Not By Chance is a slick affair -– the opening helicopter shots of the city, with the film’s titles floating by on the sides of skyscrapers, are a direct lift from David Fincher’s Panic Room, and suggests that we might be in for a heavy-handed thriller or drama. We’re spared from such a fate, although Barcinski sometimes gets a little cute. At one point, a character’s fate is decided when she decides to run out of the house instead of tarry for two seconds, and like a photographic afterimage, we see what would have happened if she lingered for those extra two seconds — it’s an episode of Hesitate, Lola, Hesitate. All the usual elements of urban fantasia are in place: snapshots of lovers that gain totemic significance, a burnished afternoon spent at the local park, the idea that a career-minded businesswoman would fall for a young ne-er-do-well in the span of a single day. But above all, Barcinski is a graceful director, his short-film training making him adept at indicating a cliché and moving on before we’re overcome by the hoariness of it. Like Wong Kar-Wai, he is a breezy humanist: none of these characters are necessarily complex, and yet he has sympathy for them as they tend to life on their own obsessive terms. While Wong’s plots are overwhelmed by saturated cinematography and his characters’ oblique ruminations, Barcinski is more of a straight shooter. He shoots in simple, unadorned yet attractive style; best are the passages in which characters are allowed to walk in and out of focus, their intimate moments crystallized seconds at a time.
The subplot involving Enio and Bia fares better, with Medeiros and Batata enjoying a bemused, touching chemistry, although if you can’t see its conclusion from a hundred miles off (hint: traffic controller), you need to bone up on your clichés. More interesting is how the two story threads converge at the end, but not in the way you might think.
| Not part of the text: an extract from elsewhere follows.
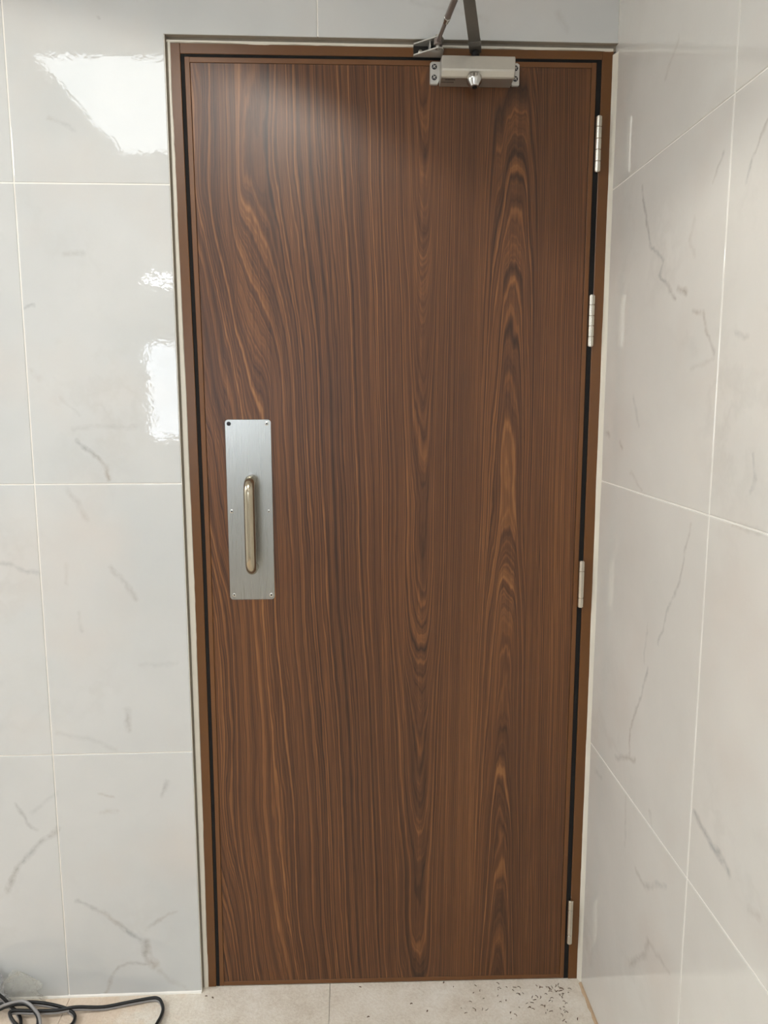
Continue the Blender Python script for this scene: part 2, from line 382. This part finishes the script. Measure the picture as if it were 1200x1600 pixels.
# ------------------------------------------------------------------ the setting
def offset_poly(p, d):
    """inset an axis-aligned counter-clockwise polygon"""
    out = []; n = len(p)
    for i in range(n):
        a, b, c = p[i-1], p[i], p[(i+1) % n]
        def nrm(u, v):
            dx, dy = v[0]-u[0], v[1]-u[1]; L = math.hypot(dx, dy); return (-dy/L, dx/L)
        n1, n2 = nrm(a, b), nrm(b, c)
        out.append((b[0]+(n1[0]+n2[0])*d, b[1]+(n1[1]+n2[1])*d))
    return out
def tile(poly, plane, parent, mat, tx=0, tz=0):
    """tile with a rounded arris; plane 'y': poly is (x, z) facing -y; plane 'x': poly is (y, z) facing -x at XR"""
    bm = bmesh.new()
    cx = sum(p[0] for p in poly)/len(poly); cz = sum(p[1] for p in poly)/len(poly)
    rings = []
    for ins, dep in ((0, .0028), (0, .0009), (.0003, .0003), (.0010, 0)):
        r = []
        for a, z in offset_poly(poly, ins):
            d = dep + (a-cx)*tx + (z-cz)*tz
            r.append((a, d, z) if plane == 'y' else (XR+d, a, z))
        rings.append(r)
    loft(bm, rings)
    return part('tile', bm, mat, parent)
def rect(a0, a1, z0, z1): return [(a0, z0), (a1, z0), (a1, z1), (a0, z1)]
G = .0014          # half a joint
DX0, DX1, DZ = -.390, .509, 2.0787     # door opening in the tiling
wb = empty('wall_back', (0, 0, 0), 'white marble-look tiled wall around the brown door', None, 'structure')
bm = bmesh.new()
prism(bm, [(-3.1, -.02), (DX0+.0012, -.02), (DX0+.0012, DZ+.0012), (XR+.1, DZ+.0012), (XR+.1, H), (-3.1, H)], 'y', .0014, .14)
part('grout', bm, 'grout', wb)
part('tile_adhesive', post(DX0-.001, DX0+.0018, .0022, .0150, .003, DZ+.0012, 0, 0, ch=.0001), 'mortar', wb)
part('tile_adhesive', B(DX0, XR-.001, .0022, .0150, DZ+.0002, DZ+.0016), 'mortar', wb)
part('tile_adhesive', post(DX0+.001, -.3815, .0158, .0190, .003, 2.0702, 0, 1, ch=.0001), 'mortar', wb)
part('tile_adhesive', B(DX0, XR-.001, .0158, .0190, 2.0690, DZ+.001), 'mortar', wb)
XJ = [-3.094, -2.494, -1.894, -1.294, -.694]
for r in range(4):
    z0, z1 = r*.6 + (.004 if r == 0 else 0), (r+1)*.6
    for c in range(4):
        tile(rect(XJ[c]+G, XJ[c+1]-G, z0+G, z1-G), 'y', wb, 'tile_back', random.uniform(-.0006, .0006), random.uniform(-.0006, .0006))
    if r < 3:
        tile(rect(-.694+G, DX0, z0+G+(.004 if r == 0 else 0), z1-G), 'y', wb, 'tile_back', random.uniform(-.0008, .0008), random.uniform(-.0005, .0005))
tile([(-.694+G, 1.8+G), (DX0, 1.8+G), (DX0, DZ), (-.0911-G, DZ), (-.0911-G, H-G), (-.694+G, H-G)], 'y', wb, 'tile_back')
tile(rect(-.0911+G, XR-.0016, DZ, H-G), 'y', wb, 'tile_back', .0004, .0003)
# bead of grout where the tiling meets the floor on the left
bm = bmesh.new()
rings = []
for i in range(61):
    x = -1.3+(DX0+1.3)*i/60; q = noise.noise(Vector((x*40, 0, 0)))
    rings.append([(x, .003, zf(x)-.004), (x, -.004-.0015*q, zf(x)-.004), (x, -.0025-.001*q, zf(x)+.003), (x, .001, zf(x)+.0062+.0012*q), (x, .003, zf(x)+.006)])
loft(bm, rings); part('grout_bead', bm, 'grout', wb)
# white sealant between the tiling and the door frame
def sealant(path_fn, n):
    rings = []
    for i in range(n+1): rings.append(path_fn(i/n))
    return loft(bmesh.new(), rings)
def left_seal(t):
    z = .002+2.0725*t; q = noise.noise(Vector((z*9, 1.3, 0)))*.0016+noise.noise(Vector((z*45, 4, 0)))*.0007
    xe = -.3820+bow(z)+q
    return [(DX0+.0034, .0185, z), (DX0+.0036, .0156, z), (DX0+.0042, .0144, z), (xe-.0008, .0146, z), (xe+.0004, .0163, z), (xe, .0185, z)]
part('sealant', sealant(left_seal, 150), 'sealant', wb, True)
def top_seal(t):
    x = DX0+.001+.892*t; q = noise.noise(Vector((x*11, 2.3, 0)))*.0022+noise.noise(Vector((x*48, 7, 0)))*.0008
    ze = 2.0698+q
    return [(x, .0185, DZ-.0040), (x, .0156, DZ-.0042), (x, .0144, DZ-.0046), (x, .0146, ze+.0008), (x, .0163, ze-.0004), (x, .0185, ze)]
part('sealant', sealant(top_seal, 120), 'sealant', wb, True)
def right_seal(t):
    z = 2.071*t+zf(.5); q = noise.noise(Vector((z*8, 5.3, 0)))*.0013+noise.noise(Vector((z*40, 9, 0)))*.0005
    xe = .5036-q*.8
    return [(XR+.001, .0185, z), (xe, .0185, z), (xe-.0004, .0161, z), (xe+.0014, .0130, z), (XR-.0012, .004-q*2, z), (XR+.001, -.001-q*2, z)]
part('sealant', sealant(right_seal, 150), 'sealant', wb, True)

wr = empty('wall_right', (XR, 0, 0), 'white marble-look tiled wall at right angles to the door', None, 'structure')
part('grout', B(XR+.0014, XR+.14, -4.0, .14, -.03, H), 'grout', wr)
YJ = [-2.2984, -1.6988, -1.0992, -.4996, .06]
for r in range(4):
    for c in range(4):
        z0 = r*.6 - (.006 if r == 0 else 0)
        tile(rect(YJ[c]+G, YJ[c+1]-G, z0+G, (r+1)*.6-G), 'x', wr, 'tile_right', random.uniform(-.0005, .0005), random.uniform(-.0004, .0004))
bm = bmesh.new(); rings = []
for i in range(81):
    y = -1.2+1.2*i/80; q = noise.noise(Vector((y*50, 3, 0))); z = zf(XR)
    rings.append([(XR+.002, y, z-.003), (XR+.002, y, z+.004+.001*q), (XR-.004-.002*q, y, z+.0035), (XR-.0065-.003*q, y, z+.0002), (XR-.0065-.003*q, y, z-.003)])
loft(bm, rings); part('mortar_bead', bm, 'dirt', wr)

fl = empty('floor', (0, 0, 0), 'beige stone floor in front of the door', None, 'structure')
part('grout', B(-3.15, XR+.02, -4.05, .2, -.06, -.0155), 'grout', fl)
def floor_tile(x0, x1, y0, y1):
    bm = bmesh.new(); rings = []
    xs = [x0]+[x for x in (-.38, .1, .5) if x0 < x < x1]+[x1]
    for x in xs:
        z = zf(x); rings.append([(x, y1, z), (x, y0, z), (x, y0, z-.03), (x, y1, z-.03)])
    loft(bm, rings); return part('tile', bm, 'floor', fl)
for x0, x1 in ((-3.1, -2.4926), (-2.4916, -1.892), (-1.891, -1.2916), (-1.2906, -.692), (-.691, -.0916), (-.0906, XR-.001)):
    for y0, y1 in ((-.585, .18), (-1.186, -.586), (-1.787, -1.187), (-2.388, -1.788)):
        floor_tile(x0, x1, y0, y1)
part('screed', B(-3.1, XR, -4.0, -2.389, -.02, 0), 'floor', fl)

# ceiling with a hole for nothing: plain slabs, lamps hang just under it
ce = build('ceiling', B(-3.15, XR+.14, -4.05, .14, H, H+.08), 'ceiling'); tag(ce, 'white painted ceiling over the door', None, 'structure')
wl = build('wall_left', B(-3.2, -3.1, -4.05, .14, -.05, H), 'wall'); tag(wl, 'pale wall left of the camera', None, 'structure')
bm = bmesh.new()
WX0, WX1, WZ0, WZ1 = -1.50, -.55, 1.08, 1.80
box(bm, -3.15, WX0, -4.12, -4.0, -.05, H); box(bm, WX1, XR+.14, -4.12, -4.0, -.05, H)
box(bm, WX0, WX1, -4.12, -4.0, -.05, WZ0); box(bm, WX0, WX1, -4.12, -4.0, WZ1, H)
wk = build('wall_rear', bm, 'wall'); tag(wk, 'pale wall with a window behind the camera', None, 'structure')
wi = empty('window_1', ((WX0+WX1)/2, -4.06, WZ0), 'daylit window in the wall behind the camera', None, 'structure')
part('pane', B(WX0+.02, WX1-.02, -4.07, -4.06, WZ0+.02, WZ1-.02), 'daylight', wi)
bm = bmesh.new()
for a in ((WX0, WX0+.03, WZ0, WZ1), (WX1-.03, WX1, WZ0, WZ1), (WX0+.03, WX1-.03, WZ0, WZ0+.03), (WX0+.03, WX1-.03, WZ1-.03, WZ1), (-1.14, -1.11, WZ0+.03, WZ1-.03)):
    box(bm, a[0], a[1], -4.055, -4.02, a[2], a[3])
part('window_frame', bm, 'ceiling', wi)

def ceiling_panel(x0, x1, y0, y1, mat, label):
    t = empty('ceiling_light', ((x0+x1)/2, (y0+y1)/2, H), label, 'light')
    bm = bmesh.new(); e = .018
    for a in ((x0-e, x1+e, y0-e, y0), (x0-e, x1+e, y1, y1+e), (x0-e, x0, y0, y1), (x1, x1+e, y0, y1)):
        box(bm, a[0], a[1], a[2], a[3], H-.012, H)
    part('frame', bm, 'ceiling', t)
    part('diffuser', B(x0, x1, y0, y1, H-.008, H-.002), mat, t)
ceiling_panel(-.965, -.36, -1.77, -.87, 'panel', 'flat white ceiling light panel nearest the door')
ceiling_panel(-2.8, -2.2, -1.6, -.5, 'side', 'flat white fill light panel added far to the left of the door')  # unseen panel, added so more light reaches the right wall
ceiling_panel(-.55, .25, -3.2, -2.6, 'rear', 'flat white fill light panel added far behind the camera')  # unseen panel, added for ambient fill
def downlight(x, y, half, aim, power):
    t = empty('downlight', (x, y, H), 'small round tilted downlight in the ceiling near the camera', 'light')
    bm = lathe(bmesh.new(), (x, y, H), (0, 0, -1), [(0, .052), (.010, .052), (.012, .046), (.004, .040), (.001, .040)], 28)
    part('trim_ring', bm, 'ceiling', t, True)
    L = bpy.data.lights.new('downlight_lamp', 'SPOT'); L.energy = power; L.color = (1, .95, .87)
    L.spot_size = 2*half; L.spot_blend = .12; L.shadow_soft_size = .02
    o = bpy.data.objects.new('lamp', L); COL.objects.link(o); o.parent = t; o.location = (0, 0, -.02)
    o.rotation_euler = Vector(aim).to_track_quat('-Z', 'Y').to_euler()
downlight(-.25, -1.10, math.radians(67.1), (-.281, .136, -.95), SPOT)
def wall_light(x0, x1, z):
    t = empty('wall_light', ((x0+x1)/2, -4.0, z), 'short tube light on the wall behind the camera', 'light')
    part('backplate', B(x0-.02, x1+.02, -4.0, -3.975, z-.03, z+.03), 'ceiling', t)
    bm = lathe(bmesh.new(), (x0, -3.955, z), (1, 0, 0), [(0, .006), (.004, .011), (x1-x0-.004, .011), (x1-x0, .006)], 16)
    part('tube', bm, 'side', t, True)
wall_light(-1.45, -1.25, 2.20)

# ------------------------------------------------------------------ door frame
tf = empty('trim_1', (.06, YF, 0), 'bronze brown painted door frame set into the tiled wall', None, 'structure')
part('jamb', post(-.3827, -.3628, YF, .11, zf(-.38), 2.0702, n=24), 'frame', tf)
part('jamb', post(.4815, .5045, YF, .11, zf(.5), 2.0702, 0, 0), 'frame', tf)
bm = bmesh.new()
rings = []
for x, zl in ((-.3622, 2.0502), (.4810, 2.0538)):
    rings.append([(x, .11, zl), (x, YF+.0008, zl), (x, YF, zl+.0008), (x, YF, 2.0694), (x, YF+.0008, 2.0702), (x, .11, 2.0702)])
loft(bm, rings); part('head', bm, 'frame', tf)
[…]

Not By Chance concludes with a thermos of coffee on a doorstep, and two people biking down an inner-city freeway –- in other words, transport this film to Hong Kong, New York, or virtually any other metropolis in the world, and you would have the same exact impact (although to be fair, maybe it wouldn’t be as sensual or hip without the Brazilian pop and electronica soundtrack). If you see the universality of Not By Chance as a sign that the world is becoming one great mass of McDonald’s-like conformity, I couldn’t necessarily argue with you; but I hold out hope that even a movie that refers to other movies from other places can find its own identity, and its own little slice of heaven.